■ REQUIREMENTS
Go from the first line to the line with "return d, a, a.cross(d).normalized()" and return those lines verbatim, ends included.

■ EXERCISE INPUT

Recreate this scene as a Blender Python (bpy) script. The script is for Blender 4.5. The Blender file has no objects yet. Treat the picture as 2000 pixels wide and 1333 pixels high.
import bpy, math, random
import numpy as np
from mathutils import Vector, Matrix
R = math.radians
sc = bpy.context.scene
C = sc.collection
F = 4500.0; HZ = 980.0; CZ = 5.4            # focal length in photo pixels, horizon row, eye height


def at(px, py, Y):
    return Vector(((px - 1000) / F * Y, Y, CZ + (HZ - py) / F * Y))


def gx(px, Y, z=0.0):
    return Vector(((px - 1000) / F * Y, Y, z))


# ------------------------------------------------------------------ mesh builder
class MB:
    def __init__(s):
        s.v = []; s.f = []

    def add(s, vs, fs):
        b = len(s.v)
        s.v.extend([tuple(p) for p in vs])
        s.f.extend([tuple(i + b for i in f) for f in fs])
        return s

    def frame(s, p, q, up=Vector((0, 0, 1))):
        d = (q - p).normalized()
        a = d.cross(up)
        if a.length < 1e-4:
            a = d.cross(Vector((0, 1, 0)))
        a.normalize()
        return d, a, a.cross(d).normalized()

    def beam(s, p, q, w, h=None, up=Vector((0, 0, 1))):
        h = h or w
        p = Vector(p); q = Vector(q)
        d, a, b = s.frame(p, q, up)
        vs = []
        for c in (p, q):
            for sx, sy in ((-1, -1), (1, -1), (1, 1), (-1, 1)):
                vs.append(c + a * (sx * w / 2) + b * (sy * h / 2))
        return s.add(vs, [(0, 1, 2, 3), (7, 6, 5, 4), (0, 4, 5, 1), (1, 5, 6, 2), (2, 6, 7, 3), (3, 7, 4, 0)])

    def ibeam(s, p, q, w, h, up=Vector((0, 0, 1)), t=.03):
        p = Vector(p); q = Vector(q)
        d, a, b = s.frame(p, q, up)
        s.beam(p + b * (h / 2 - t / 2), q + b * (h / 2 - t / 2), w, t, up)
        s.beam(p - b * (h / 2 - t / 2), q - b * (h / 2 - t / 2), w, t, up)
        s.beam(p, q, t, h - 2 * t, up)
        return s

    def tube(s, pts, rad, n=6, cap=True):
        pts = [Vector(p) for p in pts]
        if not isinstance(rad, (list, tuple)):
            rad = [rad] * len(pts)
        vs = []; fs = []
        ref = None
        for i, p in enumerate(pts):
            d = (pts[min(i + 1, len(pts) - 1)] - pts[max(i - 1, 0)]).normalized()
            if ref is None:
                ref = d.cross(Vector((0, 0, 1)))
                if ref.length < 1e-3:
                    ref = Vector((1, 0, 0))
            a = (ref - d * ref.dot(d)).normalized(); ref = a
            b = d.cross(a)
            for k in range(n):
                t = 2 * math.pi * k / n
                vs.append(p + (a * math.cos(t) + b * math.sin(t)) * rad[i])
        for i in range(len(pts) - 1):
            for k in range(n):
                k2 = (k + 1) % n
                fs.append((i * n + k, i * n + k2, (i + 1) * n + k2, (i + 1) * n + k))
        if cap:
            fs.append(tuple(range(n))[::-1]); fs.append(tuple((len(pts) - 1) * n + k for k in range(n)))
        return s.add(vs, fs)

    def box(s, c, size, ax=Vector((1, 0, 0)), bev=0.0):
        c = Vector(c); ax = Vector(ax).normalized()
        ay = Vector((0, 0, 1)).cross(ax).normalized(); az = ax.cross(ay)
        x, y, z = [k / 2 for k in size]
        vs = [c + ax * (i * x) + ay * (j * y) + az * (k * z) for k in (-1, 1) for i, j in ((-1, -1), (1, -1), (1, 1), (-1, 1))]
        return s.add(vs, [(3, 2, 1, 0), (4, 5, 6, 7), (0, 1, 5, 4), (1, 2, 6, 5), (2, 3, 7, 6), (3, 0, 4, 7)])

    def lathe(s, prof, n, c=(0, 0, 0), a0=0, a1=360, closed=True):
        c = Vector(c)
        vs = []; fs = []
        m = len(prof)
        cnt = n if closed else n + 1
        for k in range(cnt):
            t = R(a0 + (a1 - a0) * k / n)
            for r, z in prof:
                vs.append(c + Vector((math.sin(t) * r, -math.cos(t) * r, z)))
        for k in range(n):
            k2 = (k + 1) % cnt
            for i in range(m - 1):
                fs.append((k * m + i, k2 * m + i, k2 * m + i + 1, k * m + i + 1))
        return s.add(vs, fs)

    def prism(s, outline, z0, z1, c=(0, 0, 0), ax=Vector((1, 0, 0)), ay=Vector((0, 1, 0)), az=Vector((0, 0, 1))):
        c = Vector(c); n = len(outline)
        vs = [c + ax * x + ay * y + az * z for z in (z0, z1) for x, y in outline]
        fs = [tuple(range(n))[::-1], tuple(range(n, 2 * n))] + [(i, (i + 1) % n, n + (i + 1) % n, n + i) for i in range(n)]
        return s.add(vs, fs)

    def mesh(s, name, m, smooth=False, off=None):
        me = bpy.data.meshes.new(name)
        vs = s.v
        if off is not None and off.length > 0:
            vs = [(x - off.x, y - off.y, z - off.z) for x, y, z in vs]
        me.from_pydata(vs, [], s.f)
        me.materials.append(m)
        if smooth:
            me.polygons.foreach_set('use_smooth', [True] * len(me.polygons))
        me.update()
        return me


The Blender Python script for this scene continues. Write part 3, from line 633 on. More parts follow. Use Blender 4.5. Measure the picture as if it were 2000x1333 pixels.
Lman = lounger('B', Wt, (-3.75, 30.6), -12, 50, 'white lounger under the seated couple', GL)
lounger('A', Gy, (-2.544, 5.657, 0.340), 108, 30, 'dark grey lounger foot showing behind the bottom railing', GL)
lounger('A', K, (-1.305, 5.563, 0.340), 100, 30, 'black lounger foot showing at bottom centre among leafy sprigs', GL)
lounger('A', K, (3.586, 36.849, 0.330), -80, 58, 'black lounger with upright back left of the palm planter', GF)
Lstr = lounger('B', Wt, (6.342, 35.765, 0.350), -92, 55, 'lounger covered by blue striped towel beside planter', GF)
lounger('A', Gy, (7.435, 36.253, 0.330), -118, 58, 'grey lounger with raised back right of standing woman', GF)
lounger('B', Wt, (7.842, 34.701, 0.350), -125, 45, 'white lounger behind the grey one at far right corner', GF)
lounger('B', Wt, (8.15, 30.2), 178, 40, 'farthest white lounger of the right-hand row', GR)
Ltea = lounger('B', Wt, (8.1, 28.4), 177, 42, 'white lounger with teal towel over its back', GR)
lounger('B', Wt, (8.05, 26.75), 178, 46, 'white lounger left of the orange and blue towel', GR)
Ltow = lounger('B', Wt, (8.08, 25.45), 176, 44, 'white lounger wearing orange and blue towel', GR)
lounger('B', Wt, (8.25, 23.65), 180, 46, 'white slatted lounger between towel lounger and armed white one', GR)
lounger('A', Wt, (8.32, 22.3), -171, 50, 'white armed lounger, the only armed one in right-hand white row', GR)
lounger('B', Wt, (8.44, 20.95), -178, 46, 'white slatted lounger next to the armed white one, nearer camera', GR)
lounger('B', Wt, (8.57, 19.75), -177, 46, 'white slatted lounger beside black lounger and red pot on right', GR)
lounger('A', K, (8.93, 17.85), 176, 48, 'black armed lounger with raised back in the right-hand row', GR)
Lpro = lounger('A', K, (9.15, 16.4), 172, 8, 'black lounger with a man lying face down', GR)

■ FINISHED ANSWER
Recreate this scene as a Blender Python (bpy) script. The script is for Blender 4.5. The Blender file has no objects yet. Treat the picture as 2000 pixels wide and 1333 pixels high.
import bpy, math, random
import numpy as np
from mathutils import Vector, Matrix
R = math.radians
sc = bpy.context.scene
C = sc.collection
F = 4500.0; HZ = 980.0; CZ = 5.4            # focal length in photo pixels, horizon row, eye height


def at(px, py, Y):
    return Vector(((px - 1000) / F * Y, Y, CZ + (HZ - py) / F * Y))


def gx(px, Y, z=0.0):
    return Vector(((px - 1000) / F * Y, Y, z))


# ------------------------------------------------------------------ mesh builder
class MB:
    def __init__(s):
        s.v = []; s.f = []

    def add(s, vs, fs):
        b = len(s.v)
        s.v.extend([tuple(p) for p in vs])
        s.f.extend([tuple(i + b for i in f) for f in fs])
        return s

    def frame(s, p, q, up=Vector((0, 0, 1))):
        d = (q - p).normalized()
        a = d.cross(up)
        if a.length < 1e-4:
            a = d.cross(Vector((0, 1, 0)))
        a.normalize()
        return d, a, a.cross(d).normalized()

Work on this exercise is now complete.